PHOTO MARTIN CHAMBERLAND, THE PRESS

September 2016, Montreal. I also really like the arts. In a somewhat crazy burst of creativity, I wanted to create images of ballet dancers with jets of water. Eight dancers from the Grands Ballets Canadiens de Montréal agreed to play the game. The project took a month to materialize. Pictured: demi-solo dancer Vera Kvarcakova from the Czech Republic and demi-solo dancer Célestin Boutin from France.


PHOTO MARTIN CHAMBERLAND, THE PRESS

November 2019, Montreal. I have greatly developed my eye to capture the unusual since the beginning of my career at The Press in 1997. This is how I was able to capture this image on the morning of Remembrance Day 2019. Arriving too early for the ceremony, I was about to return empty-handed to my vehicle when I saw this cyclist in the distance. I arrived just in time, on the run, to properly align the wheels of the bike and the funeral wreaths.
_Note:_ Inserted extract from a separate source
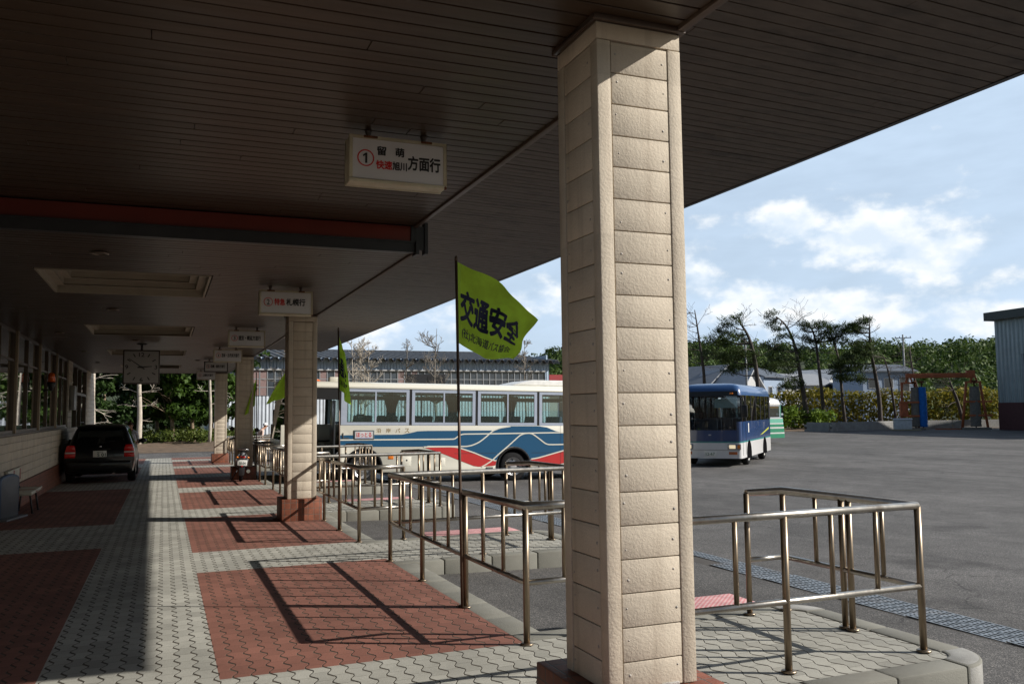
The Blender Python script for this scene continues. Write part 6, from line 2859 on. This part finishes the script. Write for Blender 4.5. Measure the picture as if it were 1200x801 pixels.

PHOTO MARTIN CHAMBERLAND, THE PRESS

July 2020, Gaspésie. We don’t always think about it, but some photos are more complex to take than others. This one was made as part of a report I also wrote about the talented wildlife photographer Éric Deschamps. Two months earlier, Eric had asked me to meet him precisely on July 18th. Why ? Well, because of the Milky Way, come on! It was after an hour of kayaking that I was able to capture it like this, thanks to two flashes and a 30-second exposure without moving.